**Data lines**.
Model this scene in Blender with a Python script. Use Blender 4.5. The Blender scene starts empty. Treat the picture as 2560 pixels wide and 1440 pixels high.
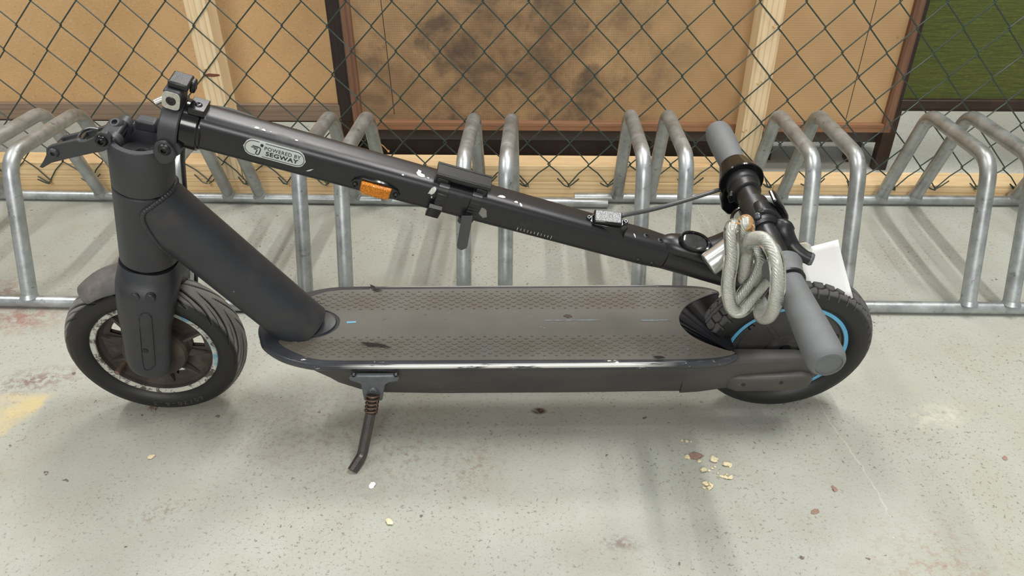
import bpy, bmesh, math, random
from mathutils import Vector, Matrix, Euler, noise
random.seed(7)
PI = math.pi
SC = bpy.context.scene
COL = SC.collection

# ------------------------------------------------------------------ camera
F_PX, PITCH, YAW, ROLL, CAM_H = 1959.416, 0.582911, 0.0279932, -0.0049181, 0.819
def cam_axes():
    fw = Vector((0, math.cos(PITCH), -math.sin(PITCH))); up = Vector((0, math.sin(PITCH), math.cos(PITCH))); rt = Vector((1, 0, 0))
    R = Matrix.Rotation(YAW, 3, 'Z')
    fw, up, rt = R @ fw, R @ up, R @ rt
    return math.cos(ROLL) * rt + math.sin(ROLL) * up, -math.sin(ROLL) * rt + math.cos(ROLL) * up, fw
RT, UPV, FW = cam_axes()
CAM = Vector((0, 0, CAM_H))
cd = bpy.data.cameras.new('camera'); co = bpy.data.objects.new('camera', cd); COL.objects.link(co)
cd.sensor_width = 36; cd.lens = F_PX / 2560 * 36; cd.clip_start = 0.02
M3 = Matrix((RT, UPV, -FW)).transposed()
co.matrix_world = Matrix.Translation(CAM) @ M3.to_4x4()
SC.camera = co

# ------------------------------------------------------------------ light
w = bpy.data.worlds.new('world'); SC.world = w; w.use_nodes = True
bg = w.node_tree.nodes['Background']; bg.inputs[0].default_value = (1.0, 1.0, .985, 1); bg.inputs[1].default_value = 0.33
def area(name, loc, target, sx, sy, power, color=(1, .96, .9)):
    l = bpy.data.lights.new(name, 'AREA'); l.shape = 'RECTANGLE'; l.size = sx; l.size_y = sy; l.energy = power; l.color = color
    o = bpy.data.objects.new(name, l); COL.objects.link(o); o.location = loc
    o.rotation_euler = (Vector(target) - Vector(loc)).to_track_quat('-Z', 'Y').to_euler()
    return o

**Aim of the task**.
From the first line above through the line containing "COL = SC.collection", copy everything exactly, without the pictures.

**Response**.
Model this scene in Blender with a Python script. Use Blender 4.5. The Blender scene starts empty. Treat the picture as 2560 pixels wide and 1440 pixels high.
import bpy, bmesh, math, random
from mathutils import Vector, Matrix, Euler, noise
random.seed(7)
PI = math.pi
SC = bpy.context.scene
COL = SC.collection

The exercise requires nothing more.